Rafał Boguski (Wisła Kraków)
Zmarnowany rzut karny pozostałby bez słowa krytyki, gdyby dobitka wpadła do bramki. Skrzydłowy "Białej Gwiazdy" spudłował jednak z kilku metrów na pustą bramkę. Głównie dzięki niemu Wisła ma po pierwszej kolejce tylko punkt.

Jesus Imaz (Wisła Kraków)
Oprócz Rafała Boguskiego nieskuteczny był też Imaz. Zawodnik Wisły zmarnował dwie dogodne sytuacje, w których mógł lepiej się zachować - podając choćby do lepiej ustawionych kolegów z drużyny.

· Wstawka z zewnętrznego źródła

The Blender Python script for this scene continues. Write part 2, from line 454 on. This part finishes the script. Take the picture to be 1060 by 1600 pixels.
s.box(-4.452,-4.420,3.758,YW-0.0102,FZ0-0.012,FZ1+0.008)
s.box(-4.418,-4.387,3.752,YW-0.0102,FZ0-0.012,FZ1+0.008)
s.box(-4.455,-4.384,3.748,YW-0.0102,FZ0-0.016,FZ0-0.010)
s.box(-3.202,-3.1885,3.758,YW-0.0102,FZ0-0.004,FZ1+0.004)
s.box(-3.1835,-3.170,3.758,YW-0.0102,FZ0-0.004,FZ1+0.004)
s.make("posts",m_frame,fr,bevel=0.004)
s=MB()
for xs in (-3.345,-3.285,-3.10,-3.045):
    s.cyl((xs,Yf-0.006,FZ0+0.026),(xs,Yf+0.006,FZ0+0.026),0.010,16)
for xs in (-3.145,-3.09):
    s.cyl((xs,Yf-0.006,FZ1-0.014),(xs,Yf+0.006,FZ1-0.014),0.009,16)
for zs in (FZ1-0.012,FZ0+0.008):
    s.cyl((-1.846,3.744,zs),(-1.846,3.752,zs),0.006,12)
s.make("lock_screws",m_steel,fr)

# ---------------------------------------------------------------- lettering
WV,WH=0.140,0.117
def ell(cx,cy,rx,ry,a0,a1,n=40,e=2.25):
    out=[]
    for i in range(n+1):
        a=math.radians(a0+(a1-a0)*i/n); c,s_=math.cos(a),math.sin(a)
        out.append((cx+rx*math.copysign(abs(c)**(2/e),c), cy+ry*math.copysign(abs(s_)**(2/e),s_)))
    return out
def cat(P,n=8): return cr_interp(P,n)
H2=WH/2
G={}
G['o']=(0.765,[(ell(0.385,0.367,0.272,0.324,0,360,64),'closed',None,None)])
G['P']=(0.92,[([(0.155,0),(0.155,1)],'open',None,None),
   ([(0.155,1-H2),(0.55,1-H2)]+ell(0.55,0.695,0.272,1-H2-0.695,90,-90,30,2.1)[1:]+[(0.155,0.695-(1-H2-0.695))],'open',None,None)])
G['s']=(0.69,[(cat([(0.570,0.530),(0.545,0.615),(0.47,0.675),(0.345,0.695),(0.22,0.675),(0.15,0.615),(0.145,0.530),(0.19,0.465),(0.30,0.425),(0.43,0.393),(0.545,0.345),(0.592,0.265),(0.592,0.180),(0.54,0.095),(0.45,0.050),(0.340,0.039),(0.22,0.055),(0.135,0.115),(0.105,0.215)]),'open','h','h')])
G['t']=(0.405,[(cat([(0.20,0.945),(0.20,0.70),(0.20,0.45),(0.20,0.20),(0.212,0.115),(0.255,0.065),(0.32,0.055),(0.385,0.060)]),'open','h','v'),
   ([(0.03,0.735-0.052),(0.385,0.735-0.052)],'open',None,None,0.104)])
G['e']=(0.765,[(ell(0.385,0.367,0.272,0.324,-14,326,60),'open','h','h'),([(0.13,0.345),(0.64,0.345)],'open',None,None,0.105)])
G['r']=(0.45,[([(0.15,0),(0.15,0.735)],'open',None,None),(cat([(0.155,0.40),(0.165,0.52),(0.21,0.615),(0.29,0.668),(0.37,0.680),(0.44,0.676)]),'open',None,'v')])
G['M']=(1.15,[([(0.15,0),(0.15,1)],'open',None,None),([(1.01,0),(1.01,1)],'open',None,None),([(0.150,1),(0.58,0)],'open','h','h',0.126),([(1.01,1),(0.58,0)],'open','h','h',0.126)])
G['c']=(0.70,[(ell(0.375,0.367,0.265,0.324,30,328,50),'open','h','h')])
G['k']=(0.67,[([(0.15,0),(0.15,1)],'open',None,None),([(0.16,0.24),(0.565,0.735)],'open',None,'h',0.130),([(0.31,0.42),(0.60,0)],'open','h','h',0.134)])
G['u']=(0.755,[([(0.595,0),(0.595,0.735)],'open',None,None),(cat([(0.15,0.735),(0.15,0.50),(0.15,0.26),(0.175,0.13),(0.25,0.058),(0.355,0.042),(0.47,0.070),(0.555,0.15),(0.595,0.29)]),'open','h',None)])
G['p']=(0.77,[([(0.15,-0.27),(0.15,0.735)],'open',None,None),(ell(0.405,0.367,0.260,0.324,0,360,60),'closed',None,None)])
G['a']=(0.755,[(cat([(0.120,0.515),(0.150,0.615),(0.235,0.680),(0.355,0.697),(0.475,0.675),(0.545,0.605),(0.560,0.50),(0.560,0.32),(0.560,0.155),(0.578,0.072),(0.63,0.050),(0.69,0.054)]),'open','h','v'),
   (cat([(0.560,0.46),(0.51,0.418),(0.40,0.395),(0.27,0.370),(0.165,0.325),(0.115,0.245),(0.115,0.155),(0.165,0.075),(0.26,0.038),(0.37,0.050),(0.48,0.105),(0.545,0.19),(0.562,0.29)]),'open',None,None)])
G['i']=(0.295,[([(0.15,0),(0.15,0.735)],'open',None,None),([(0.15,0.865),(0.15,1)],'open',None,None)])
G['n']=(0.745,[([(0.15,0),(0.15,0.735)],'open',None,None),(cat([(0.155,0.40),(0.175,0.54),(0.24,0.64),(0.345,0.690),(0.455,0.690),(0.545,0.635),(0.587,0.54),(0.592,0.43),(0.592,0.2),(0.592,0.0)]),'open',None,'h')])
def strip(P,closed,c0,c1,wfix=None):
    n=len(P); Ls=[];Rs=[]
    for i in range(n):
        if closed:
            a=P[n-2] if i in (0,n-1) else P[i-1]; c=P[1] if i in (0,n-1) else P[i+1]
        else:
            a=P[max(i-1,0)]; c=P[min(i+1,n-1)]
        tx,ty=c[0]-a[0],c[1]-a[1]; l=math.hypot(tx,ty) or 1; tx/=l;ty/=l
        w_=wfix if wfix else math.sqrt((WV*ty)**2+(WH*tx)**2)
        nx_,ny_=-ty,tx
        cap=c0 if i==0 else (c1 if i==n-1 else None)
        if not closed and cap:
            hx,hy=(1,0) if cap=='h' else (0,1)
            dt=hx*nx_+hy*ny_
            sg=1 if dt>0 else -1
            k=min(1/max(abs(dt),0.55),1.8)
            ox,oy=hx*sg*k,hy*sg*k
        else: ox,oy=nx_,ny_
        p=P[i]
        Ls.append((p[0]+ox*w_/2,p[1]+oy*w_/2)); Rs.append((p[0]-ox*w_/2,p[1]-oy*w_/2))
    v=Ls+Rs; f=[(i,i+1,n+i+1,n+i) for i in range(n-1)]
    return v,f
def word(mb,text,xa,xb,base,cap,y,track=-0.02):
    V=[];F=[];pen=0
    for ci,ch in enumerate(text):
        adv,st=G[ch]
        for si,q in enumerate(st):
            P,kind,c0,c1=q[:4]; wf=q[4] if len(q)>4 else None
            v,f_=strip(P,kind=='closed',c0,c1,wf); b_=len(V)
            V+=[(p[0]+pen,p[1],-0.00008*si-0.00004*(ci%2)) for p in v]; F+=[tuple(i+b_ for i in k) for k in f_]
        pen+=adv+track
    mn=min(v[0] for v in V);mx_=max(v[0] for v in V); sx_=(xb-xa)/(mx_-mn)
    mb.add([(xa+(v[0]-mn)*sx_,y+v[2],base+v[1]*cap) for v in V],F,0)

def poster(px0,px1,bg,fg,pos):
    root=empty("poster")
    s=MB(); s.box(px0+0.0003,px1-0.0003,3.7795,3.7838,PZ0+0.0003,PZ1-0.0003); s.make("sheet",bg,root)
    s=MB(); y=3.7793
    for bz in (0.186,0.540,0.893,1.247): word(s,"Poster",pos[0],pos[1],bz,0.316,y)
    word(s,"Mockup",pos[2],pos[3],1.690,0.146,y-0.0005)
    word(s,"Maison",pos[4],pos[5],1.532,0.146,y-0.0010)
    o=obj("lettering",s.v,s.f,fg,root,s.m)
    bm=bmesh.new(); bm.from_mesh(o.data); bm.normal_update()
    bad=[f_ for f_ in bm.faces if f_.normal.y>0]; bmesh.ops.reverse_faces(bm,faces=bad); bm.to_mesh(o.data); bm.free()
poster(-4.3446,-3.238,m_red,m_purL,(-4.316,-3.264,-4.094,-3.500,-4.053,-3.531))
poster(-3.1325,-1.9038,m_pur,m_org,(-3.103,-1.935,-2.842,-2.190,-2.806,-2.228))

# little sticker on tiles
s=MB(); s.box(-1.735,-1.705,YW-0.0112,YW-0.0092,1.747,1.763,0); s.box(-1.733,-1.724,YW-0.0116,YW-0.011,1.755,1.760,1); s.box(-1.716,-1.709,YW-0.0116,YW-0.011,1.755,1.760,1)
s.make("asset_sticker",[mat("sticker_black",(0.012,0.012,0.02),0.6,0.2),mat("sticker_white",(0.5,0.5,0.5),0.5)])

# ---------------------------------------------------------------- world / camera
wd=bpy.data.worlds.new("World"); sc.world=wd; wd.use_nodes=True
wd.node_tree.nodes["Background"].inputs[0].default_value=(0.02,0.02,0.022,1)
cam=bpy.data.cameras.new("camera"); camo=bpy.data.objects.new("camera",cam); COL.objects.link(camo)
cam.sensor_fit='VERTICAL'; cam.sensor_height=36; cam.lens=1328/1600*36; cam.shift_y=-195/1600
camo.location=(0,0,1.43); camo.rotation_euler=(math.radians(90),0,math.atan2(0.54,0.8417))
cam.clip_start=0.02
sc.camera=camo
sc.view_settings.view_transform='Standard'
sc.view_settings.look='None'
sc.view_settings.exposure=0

Kasper Hamalainen (Legia Warszawa)
Bramkarz Zagłębia Lubin był w sobotę nie do pokonania dla Fina. Ustawiony na ataku zawodnik nie potrafił zmniejszyć rozmiarów porażki - raz spalił akcję, raz uderzył prosto w golkipera, natomiast kolejnym nawet nie trafił w bramkę. Kante i Carlitos już czekają, by wysłać Hamalainena na ławkę.

Cillian Sheridan (Jagiellonia)
Zmarnował doskonałą okazję w polu karnym, nie grał tyłem do bramki, tak jak nas do tego przyzwyczaił i do tego dał się przepychać obrońcom Lechii z łatwością. Wciąż czekamy na przebudzenie napastnika.